A common first step is to assign ownership. Every agent has a responsible person. Every service account maps back to a human. Every automated workflow has an accountable owner. That’s necessary as it creates visibility and accountability but it is only the first half step.

Knowing who owns an AI agent or Non-Human Identity doesn’t define what that agent should be allowed to do. It simply tells you who to call when something goes wrong. The real control emerges when ownership itself becomes an authorisation input. If an organisation has reliable data about a person’s role, job family, location, entitlements, and risk profile, that same data can start to shape the access boundaries of the AI agents and service accounts they own. In effect, Non-Human Identities could inherit authorisation context from trusted human identity data.

This is not the only model for securing automation and AI, but it is a model and could form part of your controls towards the new ISO42001 AI framework and it brings us back to the point of this article.

Start with the attributes you should already trust

Before organisations can confidently unleash AI across their enterprise, they must be able to trust the authorisation data that constrains it.

The encouraging part is that building this foundation does not require modelling every entitlement on day one. The most successful programmes start with a small set of high-value attributes that should already be correct in any well-run business. Location. Office. Job family. Employee type. Human/Non Human. Pick yours.

Build maturity progressively

When those data points are owned, governed, and synchronised reliably into identity systems, they can immediately drive a significant portion of automated access and authorisation decisions. Policy enforcement where the policy actually means something. From there, build out, layering in more context and more attributes as data maturity improves. Even if you are only able to apply this to your humans, it frees up time to focus on wrangling the NHIs into shape.

The leadership reality

Technology has never been the blocker. What most organisations still lack is clean, connected, trusted authorisation data. So when leaders ask why modern authorisation feels hard, the answer is rarely tooling.
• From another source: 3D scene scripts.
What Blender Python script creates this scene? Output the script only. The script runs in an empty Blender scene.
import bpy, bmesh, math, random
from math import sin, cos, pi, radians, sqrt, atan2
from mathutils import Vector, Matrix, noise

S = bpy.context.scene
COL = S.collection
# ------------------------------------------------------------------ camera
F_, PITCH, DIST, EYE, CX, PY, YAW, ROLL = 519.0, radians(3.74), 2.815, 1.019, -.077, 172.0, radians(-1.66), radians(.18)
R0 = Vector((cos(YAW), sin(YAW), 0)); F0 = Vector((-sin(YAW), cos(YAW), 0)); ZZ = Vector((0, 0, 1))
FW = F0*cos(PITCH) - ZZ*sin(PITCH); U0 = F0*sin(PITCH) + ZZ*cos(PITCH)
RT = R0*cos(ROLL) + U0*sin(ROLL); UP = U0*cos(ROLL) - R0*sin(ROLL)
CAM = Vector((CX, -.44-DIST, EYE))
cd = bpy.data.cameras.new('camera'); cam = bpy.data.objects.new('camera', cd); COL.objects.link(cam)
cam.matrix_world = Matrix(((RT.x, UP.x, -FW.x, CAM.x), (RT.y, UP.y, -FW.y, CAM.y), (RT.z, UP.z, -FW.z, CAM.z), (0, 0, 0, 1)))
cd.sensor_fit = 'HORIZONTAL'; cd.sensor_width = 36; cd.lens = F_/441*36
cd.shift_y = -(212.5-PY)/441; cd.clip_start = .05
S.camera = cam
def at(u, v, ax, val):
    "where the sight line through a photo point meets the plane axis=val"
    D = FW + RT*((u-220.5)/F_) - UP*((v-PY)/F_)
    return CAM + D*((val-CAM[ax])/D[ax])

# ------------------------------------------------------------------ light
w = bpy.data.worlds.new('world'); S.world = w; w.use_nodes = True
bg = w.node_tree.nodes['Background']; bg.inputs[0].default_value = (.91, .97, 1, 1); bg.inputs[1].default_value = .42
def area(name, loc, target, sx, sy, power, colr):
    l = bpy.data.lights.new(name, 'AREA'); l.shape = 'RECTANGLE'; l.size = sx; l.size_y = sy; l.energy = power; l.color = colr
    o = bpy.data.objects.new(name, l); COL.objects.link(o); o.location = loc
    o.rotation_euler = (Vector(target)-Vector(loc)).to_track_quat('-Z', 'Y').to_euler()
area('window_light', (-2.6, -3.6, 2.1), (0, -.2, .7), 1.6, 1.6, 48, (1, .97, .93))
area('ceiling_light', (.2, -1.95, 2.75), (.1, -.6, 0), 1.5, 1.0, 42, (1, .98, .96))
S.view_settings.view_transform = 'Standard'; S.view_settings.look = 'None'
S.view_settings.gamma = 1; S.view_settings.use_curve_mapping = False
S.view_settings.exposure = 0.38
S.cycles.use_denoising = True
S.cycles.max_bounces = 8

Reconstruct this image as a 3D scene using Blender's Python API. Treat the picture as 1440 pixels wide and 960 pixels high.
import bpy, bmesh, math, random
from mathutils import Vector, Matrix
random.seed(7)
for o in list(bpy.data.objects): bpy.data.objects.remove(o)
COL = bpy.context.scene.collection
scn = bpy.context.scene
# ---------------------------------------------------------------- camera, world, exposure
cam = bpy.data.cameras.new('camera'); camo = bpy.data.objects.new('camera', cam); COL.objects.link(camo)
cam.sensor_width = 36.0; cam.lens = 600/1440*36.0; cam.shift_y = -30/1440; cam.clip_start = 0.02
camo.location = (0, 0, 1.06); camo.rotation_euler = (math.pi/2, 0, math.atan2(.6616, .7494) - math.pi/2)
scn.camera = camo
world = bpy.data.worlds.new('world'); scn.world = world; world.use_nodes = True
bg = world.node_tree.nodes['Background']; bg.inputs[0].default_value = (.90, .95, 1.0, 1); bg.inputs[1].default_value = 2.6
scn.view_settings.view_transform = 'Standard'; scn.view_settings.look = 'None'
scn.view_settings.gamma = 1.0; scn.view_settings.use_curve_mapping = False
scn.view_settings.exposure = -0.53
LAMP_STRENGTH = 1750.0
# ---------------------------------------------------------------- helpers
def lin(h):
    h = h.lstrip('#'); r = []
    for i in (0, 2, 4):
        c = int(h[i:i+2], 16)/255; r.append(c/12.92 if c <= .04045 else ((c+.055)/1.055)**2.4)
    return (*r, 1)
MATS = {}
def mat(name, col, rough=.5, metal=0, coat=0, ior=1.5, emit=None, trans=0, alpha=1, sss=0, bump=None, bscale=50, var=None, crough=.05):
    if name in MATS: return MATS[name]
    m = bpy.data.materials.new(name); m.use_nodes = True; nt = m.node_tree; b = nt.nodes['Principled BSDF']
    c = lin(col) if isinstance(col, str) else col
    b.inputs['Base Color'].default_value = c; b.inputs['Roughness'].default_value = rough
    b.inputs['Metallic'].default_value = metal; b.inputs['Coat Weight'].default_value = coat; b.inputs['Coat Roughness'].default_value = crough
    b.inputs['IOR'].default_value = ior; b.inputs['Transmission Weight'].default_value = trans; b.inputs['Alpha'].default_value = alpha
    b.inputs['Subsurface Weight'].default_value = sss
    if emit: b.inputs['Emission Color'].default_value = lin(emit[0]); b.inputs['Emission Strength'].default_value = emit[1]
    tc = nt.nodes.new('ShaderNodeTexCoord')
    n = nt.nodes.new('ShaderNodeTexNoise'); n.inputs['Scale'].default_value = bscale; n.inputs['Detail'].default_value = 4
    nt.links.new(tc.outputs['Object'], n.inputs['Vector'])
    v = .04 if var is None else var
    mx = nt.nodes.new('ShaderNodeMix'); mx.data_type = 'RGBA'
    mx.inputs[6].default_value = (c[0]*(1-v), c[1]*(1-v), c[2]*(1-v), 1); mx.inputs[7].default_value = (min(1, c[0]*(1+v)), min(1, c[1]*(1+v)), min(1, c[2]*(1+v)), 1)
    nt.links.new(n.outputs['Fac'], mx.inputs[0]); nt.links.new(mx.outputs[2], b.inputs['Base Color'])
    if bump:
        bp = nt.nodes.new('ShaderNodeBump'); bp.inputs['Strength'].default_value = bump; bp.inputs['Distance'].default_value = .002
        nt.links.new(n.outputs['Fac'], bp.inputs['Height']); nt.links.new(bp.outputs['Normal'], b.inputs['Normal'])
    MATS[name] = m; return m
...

Authorisation is finally getting the attention it deserves but it will only scale in environments where data is treated as a security asset. There are whole industries out there stealing identity data because of its value, so treat your identity data with the same value perspective.

So pick your xBAC and challenge it based on your data. See if it will stand up before looking at why your IAM platform isn’t taking all the pain away.

If you fix the inputs, everything else becomes possible

Fix data, and automation becomes achievable.
Fix data, and zero standing privilege becomes a target in the distance rather than something in the 'too hard' basket. It can’t stay there any more.
Fix data, and AI can start to be reigned in and guide rails applied.

It always comes back to data. It really always has.